In Central Java, about 400 kilometers (250 miles) east of Jakarta, Red Cross Indonesia workers are treating people who were burned or otherwise injured after the Mount Merapi volcano erupted three times on Tuesday, spewing superheated ash.

The death toll rose to 34 with two others missing, and 39,564 people are staying at evacuation centers, the disaster management agency said on its Web site.

A small eruption occurred today, Surono, an official at the country’s Volcanology and Geology Disaster Mitigation Center, said by phone. No injuries were reported.

The 7.5-magnitude temblor struck the Kepulauan Mentawai of Indonesia, about 240 kilometers (150 miles) from Padang, the provincial capital of West Sumatra, the US Geological Survey said.

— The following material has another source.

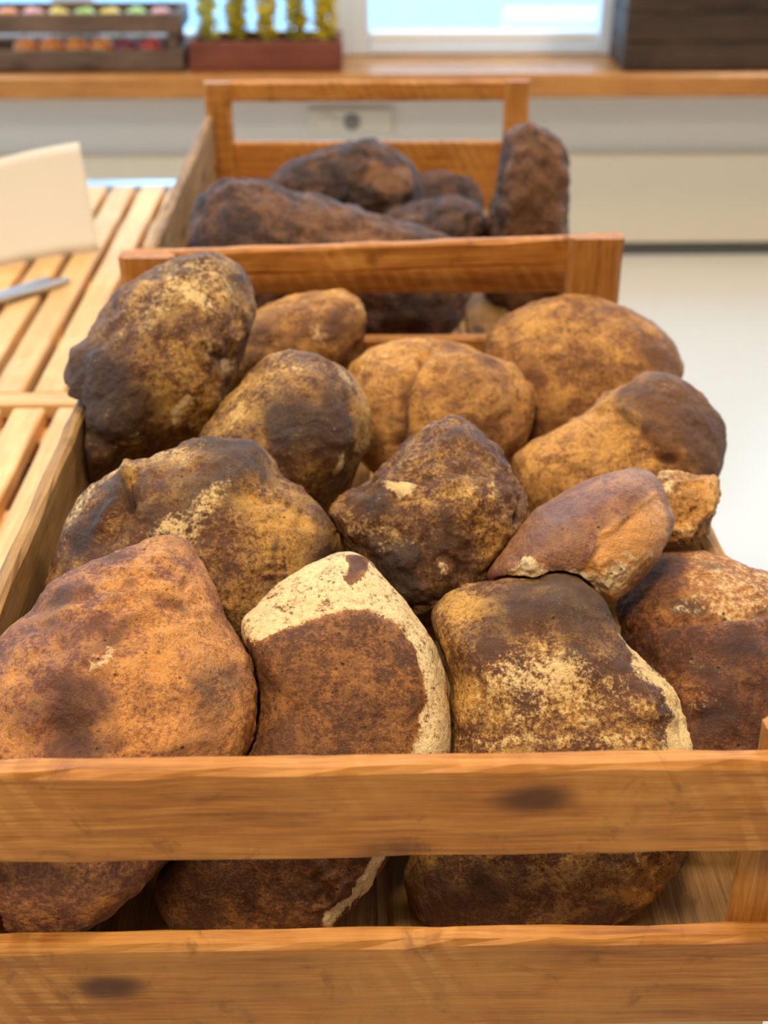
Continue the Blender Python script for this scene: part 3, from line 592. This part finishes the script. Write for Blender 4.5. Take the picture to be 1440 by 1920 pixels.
# loaves of the rear crate ---------------------------------------------
GD = 'dark loaves in the rear crate'
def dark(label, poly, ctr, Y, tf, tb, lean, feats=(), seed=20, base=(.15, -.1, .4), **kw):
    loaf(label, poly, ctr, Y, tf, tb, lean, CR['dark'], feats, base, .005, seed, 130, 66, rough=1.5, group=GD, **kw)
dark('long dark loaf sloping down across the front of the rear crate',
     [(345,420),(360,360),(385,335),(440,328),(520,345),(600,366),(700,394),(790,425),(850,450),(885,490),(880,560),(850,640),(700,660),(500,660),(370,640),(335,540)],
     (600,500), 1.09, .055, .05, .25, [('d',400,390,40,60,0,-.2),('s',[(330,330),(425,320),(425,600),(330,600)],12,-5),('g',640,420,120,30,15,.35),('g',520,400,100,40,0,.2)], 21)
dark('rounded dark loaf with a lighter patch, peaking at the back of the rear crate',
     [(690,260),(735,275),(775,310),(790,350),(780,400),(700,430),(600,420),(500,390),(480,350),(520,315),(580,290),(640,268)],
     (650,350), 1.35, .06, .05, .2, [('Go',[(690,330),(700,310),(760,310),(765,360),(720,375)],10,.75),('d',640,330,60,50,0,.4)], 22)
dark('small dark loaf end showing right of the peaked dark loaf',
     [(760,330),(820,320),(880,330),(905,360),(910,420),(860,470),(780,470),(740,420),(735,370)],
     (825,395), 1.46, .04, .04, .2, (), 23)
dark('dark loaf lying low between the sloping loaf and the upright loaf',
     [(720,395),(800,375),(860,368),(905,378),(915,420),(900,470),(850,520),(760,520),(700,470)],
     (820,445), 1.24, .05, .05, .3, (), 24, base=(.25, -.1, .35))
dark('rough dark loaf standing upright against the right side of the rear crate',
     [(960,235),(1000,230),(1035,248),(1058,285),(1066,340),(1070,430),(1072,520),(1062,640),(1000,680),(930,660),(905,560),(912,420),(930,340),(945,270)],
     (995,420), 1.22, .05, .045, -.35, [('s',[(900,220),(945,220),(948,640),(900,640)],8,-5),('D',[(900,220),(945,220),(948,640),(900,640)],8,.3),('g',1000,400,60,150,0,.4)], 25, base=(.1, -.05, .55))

# loaves give way where they press on each other
from mathutils.bvhtree import BVHTree
def settle():
    done = []; bpy.context.view_layer.update()
    for o in sorted(LOAVES, key=lambda q: .515 if 'smooth oval' in q['label'] else q.location.y):
        me = o.data; mw = o.matrix_world; n = len(me.vertices)
        co = np.empty(n * 3); me.vertices.foreach_get('co', co); co = co.reshape(-1, 3)
        R3 = np.array(mw.to_3x3()); T3 = np.array(mw.translation); wp = co @ R3.T + T3
        Wd = mw.to_3x3().col[2].normalized(); away = -Wd; moved = False
        for (tree, lo, hi) in done * 3:
            idx = np.nonzero(((wp > lo - .002) & (wp < hi + .002)).all(1))[0]
            for i in idx:
                p = Vector(wp[i]); q, nn, _, ds = tree.find_nearest(p, .07)
                if q is None: continue
                sd = (p - q).dot(nn)
                if sd > .0013: continue
                if sd > 0 or nn.dot(Wd) < .3: r_ = q + nn * .0017
                else:
                    hit = tree.ray_cast(p + away * .0005, away, .15)
                    r_ = hit[0] + away * .0017 if hit[0] is not None else q + nn * .0017
                wp[i] = r_; moved = True
        if moved:
            me.vertices.foreach_set('co', ((wp - T3) @ R3).ravel()); me.update()
        fs = [tuple(p.vertices) for p in me.polygons]
        done.append((BVHTree.FromPolygons(wp.tolist(), fs), wp.min(0), wp.max(0)))
settle()

# ------------------------------------------------------------------ things on the table
# curved paper card standing on the slats
def sheet(name, base_pts, height, lean, mat, th=.0012):
    n = len(base_pts); vs = []; rows = 10
    for r_ in range(rows + 1):
        t = r_ / rows
        for i, (x, y, hx) in enumerate(base_pts):
            vs.append((x - .018 * t * (1 if i == n - 1 else i / (n - 1)), y + lean * t + .012 * t * (1 - t), TZ + .001 + (height + hx) * t))
    fs = [(r_ * n + i, r_ * n + i + 1, (r_ + 1) * n + i + 1, (r_ + 1) * n + i) for r_ in range(rows) for i in range(n - 1)]
    me = bpy.data.meshes.new(name); me.from_pydata(vs, [], fs); me.update(); smooth(me)
    o = link(name, me, mat); m = o.modifiers.new('thickness', 'SOLIDIFY'); m.thickness = th; return o
p0, p1 = atz(-60, 515, TZ), atz(186, 472, TZ)
pts_ = []
for i in range(13):
    t = i / 12; pts_.append((p0.x + (p1.x - p0.x) * t, p0.y + (p1.y - p0.y) * t + .012 * math.sin(t * math.pi), .010 * t))
pc = sheet('paper_card', pts_, .108, .045, M['paper']); tag(pc, 'blank curved cream paper card standing on the slatted table', 'paper')
# steel utensil
a, b2 = atz(-90, 608, TZ), atz(132, 528, TZ)
d = b2 - a; L_ = d.length; wd = .013
bm = bmesh.new(); prof = []
n = 26
for i in range(n + 1):
    t = i / n; x = L_ * t; hw = wd * (.62 + .38 * min(1, 1.4 * t)) / 2
    if t > .92: hw *= math.sqrt(max(0, 1 - ((t - .92) / .08) ** 2)) * .98 + .02
    zc = .004 + .012 * (1 - t) ** 1.5
    prof.append([bm.verts.new((x, s * hw, zc + dz + (.0012 if abs(s) == 1 else 0))) for s in (-1, -.5, 0, .5, 1) for dz in (0,)] + [bm.verts.new((x, s * hw, zc - .0022)) for s in (1, -1)])
for i in range(n):
    for q in range(7):
        bm.faces.new((prof[i][q], prof[i + 1][q], prof[i + 1][(q + 1) % 7], prof[i][(q + 1) % 7]))
bm.faces.new(prof[0]); bm.faces.new(prof[-1][::-1]); bmesh.ops.recalc_face_normals(bm, faces=bm.faces[:])
me = bpy.data.meshes.new('serving_tongs'); bm.to_mesh(me); bm.free()
kt = empty('serving_tongs', (a.x, a.y, TZ), math.atan2(d.y, d.x)); tag(kt, 'grey steel serving tongs lying on the slats before the paper card', 'tongs')
o = link('arm', me, M['steel'], kt); o.location = (0, 0, 0)
o2 = link('arm', me.copy(), M['steel'], kt); o2.location = (0, .004, .0); o2.rotation_euler = (0, 0, math.radians(6)); o2.scale = (.93, 1, 1)

# ------------------------------------------------------------------ things on the window sill
def uvs(name, r, seg=24, ring=14, sq=(1, 1, 1), dimple=.18, seed=0, lobes=0):
    bm = bmesh.new(); bmesh.ops.create_uvsphere(bm, u_segments=seg, v_segments=ring, radius=1)
    for v in bm.verts:
        c = v.co; rr = math.hypot(c.x, c.y); k_ = 1 - dimple * math.exp(-(rr / .35) ** 2) * (1 if c.z > 0 else .6)
        lf = 1 + (.07 * math.cos(lobes * math.atan2(c.y, c.x)) * rr if lobes else 0)
        v.co = (c.x * r * sq[0] * lf, c.y * r * sq[1] * lf, c.z * k_ * r * sq[2])
    me = bpy.data.meshes.new(name); bm.to_mesh(me); bm.free(); smooth(me); return me
def tube(name, p, r, seg=6):
    bm = bmesh.new(); rings = []
    for i, q in enumerate(p):
        rings.append([bm.verts.new((q[0] + r * math.cos(2 * math.pi * s / seg), q[1] + r * math.sin(2 * math.pi * s / seg), q[2])) for s in range(seg)])
    for i in range(len(p) - 1):
        for s in range(seg): bm.faces.new((rings[i][s], rings[i][(s + 1) % seg], rings[i + 1][(s + 1) % seg], rings[i + 1][s]))
    bm.faces.new(rings[-1]); bm.faces.new(rings[0][::-1])
    me = bpy.data.meshes.new(name); bm.to_mesh(me); bm.free(); return me
def sill_crate(name, x0, x1, y0, y1, rails, mat, label, seed):
    """rails: (z0,z1) heights above the sill"""
    r = empty(name, ((x0 + x1) / 2, (y0 + y1) / 2, SILLZ)); tag(r, label, 'crate'); L = Vector((r.location.x, r.location.y, 0)); t = .012
    for i, (a, b_) in enumerate(rails):
        for yy in (y0 + t / 2, y1 - t / 2):
            plank('end_rail', x1 - x0, t, b_ - a, (0, yy - L.y, (a + b_) / 2), mat, r, (0, 0, 0), seed + i, seg=12)
        for xx in (x0 + t / 2, x1 - t / 2):
            plank('side_board', y1 - y0 - 2 * t, t, b_ - a, (xx - L.x, 0, (a + b_) / 2), mat, r, (0, 0, PI2), seed + 9 + i, seg=6)
    zt = max(b_ for a, b_ in rails)
    for sx in (x0 + t + .012, x1 - t - .012):
        for sy in (y0 + t + .012, y1 - t - .012):
            plank('corner_post', zt, .022, .022, (sx - L.x, sy - L.y, zt / 2), mat, r, (0, -PI2, 0), seed + 20, seg=4)
    plank('bottom_board', x1 - x0 - 2 * t, y1 - y0 - 2 * t, .008, (0, 0, .005), mat, r, (0, 0, 0), seed + 30, seg=4)
    return r
YS = 3.0
zof = lambda py: at(700, py, YS - .02).z - SILLZ
xa, xb = at(-110, 80, YS).x, at(343, 80, YS).x
sill_crate('fruit_crate', xa, xb, YS - .02, YS + .155, [(.004, zof(93)), (zof(62), zof(24))], M['grey_crate'], 'weathered grey-brown crate of colourful fruit on the left of the sill', 700)
FC = {'orange': (.82, .26, .03), 'red': (.62, .06, .03), 'wine': (.24, .02, .04), 'yellow': (.82, .55, .06), 'green': (.42, .58, .10), 'pink': (.80, .30, .24)}
FM = {k_: plain('fruit_' + k_, c_, .35, .5, 0, .12, 40) for k_, c_ in FC.items()}
STEM = plain('stem_brown', (.12, .08, .03), .8, .2)
fr = uvs('fruit', .0285); st = tube('stem', [(0, 0, .022), (.001, 0, .032), (.004, 0, .04)], .002)
def fruit(kind, px, layer, i, where):
    x = at(px, 75, YS + .02).x
    z = SILLZ + (.042 if layer == 0 else .106)
    me = bpy.data.meshes.get('fruit_' + kind) or fr.copy(); me.name = 'fruit_' + kind
    if not me.materials: me.materials.append(FM[kind])
    y = YS + .03 if layer == 0 else YS + .045
    r = link('orange_fruit' if kind == 'orange' else 'pepper' if kind in ('yellow', 'green') else 'apple', me); r.location = (x, y + .002 * (i % 2), z); r.rotation_euler = (.2 * (i % 3), .15 * (i % 2), i)
    tag(r, where, 'fruit', 'fruit in the sill crate')
    s = link('stem', st, STEM, r)
    return r
rowA = [('orange', 44), ('orange', 92), ('orange', 140), ('orange', 187), ('wine', 234), ('red', 281)]
lab = ['leftmost orange fruit in the open slot of the sill crate', 'second orange fruit from the left in the crate slot', 'third orange fruit from the left in the crate slot', 'orange fruit next to the dark red one in the crate slot', 'dark wine-red fruit in the slot of the sill crate', 'red fruit at the right end of the crate slot']
for i, ((k_, px), l_) in enumerate(zip(rowA, lab)): fruit(k_, px, 0, i, l_)
rowB = [('orange', 16), ('pink', 64), ('yellow', 112), ('green', 160), ('yellow', 208), ('green', 256), ('pink', 303)]
lab = ['orange fruit on top of the sill crate, nearest the left edge', 'pink fruit on top of the sill crate beside the orange one', 'yellow fruit on top of the crate, left of the green ones', 'green fruit on top of the crate between two yellow ones', 'yellow fruit on top of the crate between two green ones', 'green fruit on top of the crate beside the pink end one', 'pink fruit at the right end of the crate top']
for i, ((k_, px), l_) in enumerate(zip(rowB, lab)): fruit(k_, px, 1, i + 6, l_)
# red-brown planter with yellow-green plants
xa, xb = at(356, 100, YS).x, at(641, 100, YS).x
ph_ = zof(78)
r = empty('planter_box', ((xa + xb) / 2, YS + .06, SILLZ)); tag(r, 'red-brown wooden planter box on the sill beside the fruit crate', 'planter')
for nm, lx, ly, loc_, rz in (('front_board', xb - xa, .012, (0, -.07, ph_ / 2), 0), ('back_board', xb - xa, .012, (0, .07, ph_ / 2), 0), ('end_board', .127, .012, (-(xb - xa) / 2 + .006, 0, ph_ / 2), PI2), ('end_board', .127, .012, ((xb - xa) / 2 - .006, 0, ph_ / 2), PI2)):
    plank(nm, lx, ly, ph_, loc_, M['red_box'], r, (0, 0, rz), 800, seg=8)
so_ = link('soil', box_mesh('soil', xb - xa - .026, .126, ph_ - .02, .004), plain('soil', (.06, .04, .025), .9, .1, 0, .4, 60), r); so_.location = (0, 0, (ph_ - .02) / 2)
LEAF = [plain('leaf_yellow_green', (.86, .64, .05), .5, .3, 0, .25, 30), plain('leaf_olive', (.66, .54, .05), .5, .3, 0, .25, 30), plain('leaf_lime', (.76, .72, .20), .5, .3, 0, .25, 30)]
rnd = random.Random(4)
def plant(px, hgt, li, label):
    x = at(px, 70, YS + .05).x; base = Vector((x, YS + .06 + rnd.uniform(-.008, .008), SILLZ + ph_ - .019))
    r = empty('leafy_plant', base); tag(r, label, 'plant', 'plants in the red-brown planter')
    bm = bmesh.new()
    for q in range(420):
        h = hgt * rnd.random() ** .9; a = rnd.uniform(0, 2 * math.pi); rr = .0245 * math.sqrt(rnd.random())
        c = Vector((rr * math.cos(a), rr * math.sin(a), .017 + h)); s = rnd.uniform(.010, .014)
        R3 = Matrix.Rotation(a, 3, 'Z') @ Matrix.Rotation(rnd.uniform(-1.1, .5), 3, 'Y') @ Matrix.Rotation(rnd.uniform(-.5, .5), 3, 'X')
        pr = [(-1, 0, 0), (-.3, .42, .1), (.4, .36, .08), (1.1, 0, -.15), (.4, -.36, .08), (-.3, -.42, .1)]
        vs = [bm.verts.new(c + R3 @ (Vector(t_) * s)) for t_ in pr]
        bm.faces.new((vs[0], vs[1], vs[2], vs[3])); bm.faces.new((vs[0], vs[3], vs[4], vs[5]))
    me = bpy.data.meshes.new('foliage'); bm.to_mesh(me); bm.free(); o = link('foliage', me, LEAF[li], r); o['kind'] = 'stuff'
    for q in range(3):
        s = link('stem', tube('stem', [(.006 * q - .006, 0, 0), (.012 * q - .012, .004, hgt * .5), (.02 * q - .02, 0, hgt * .9)], .002), LEAF[1], r)
for px, hg, li, l_ in ((390, .15, 2, 'lime-green leafy plant at the left end of the planter'), (444, .14, 1, 'olive leafy plant second from the left in the planter'), (500, .16, 0, 'bright yellow-green leafy plant in the middle of the planter'), (556, .14, 1, 'olive leafy plant second from the right in the planter'), (608, .13, 0, 'yellow-green leafy plant at the right end of the planter')):
    plant(px, hg, li, l_)
# dark crate at the right
xa, xb = at(1166, 90, YS).x, at(1166, 90, YS).x + .46
zz = [.004]
rails = []; hh = .06
for i in range(5): rails.append((.004 + i * (hh + .003), .004 + i * (hh + .003) + hh))
sill_crate('slatted_crate', xa, xb, YS - .03, YS + .15, rails, M['dark_crate'], 'dark brown slatted crate at the right end of the sill', 900)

The quake triggered a 3-meter (10-foot) tsunami that that reached 400 meters inland, the agency said on Tuesday.

President Susilo Bambang Yudhoyono returned yesterday from a regional summit in Hanoi to travel to the disaster zone, said Julian Pasha, a presidential spokesman.

A 7.6-magnitude earthquake in the same area in October 2009 left more than 1,000 people dead in Padang, many of whom were buried in mudslides and the rubble of collapsed buildings.

Less than a month earlier, a magnitude-7 temblor south of Java on Sept. 2 left 82 people dead.

A magnitude 7 earthquake carries about as much as energy as 199,000 tons of TNT, according to the U.S. Geological Survey.

A tsunami generated by a magnitude-9.1 earthquake off northern Sumatra in December 2004 left about 220,000 people dead or missing in 12 countries around the Indian Ocean.

Since the December 2004 quake and tsunami, countries including Thailand, Malaysia and India have been installing detection buoys and setting up warning networks.

The system consists of seismological stations and deep-sea sensors, linked to more than 20 information analysis centers capable of receiving and distributing tsunami advisories.

Many coastal areas have been equipped with sirens or other alarms to warn of approaching waves.

Indonesia has had two of the world’s biggest volcanic eruptions in the past 200 years, Mount Tambora in 1815 and Krakatau in 1883.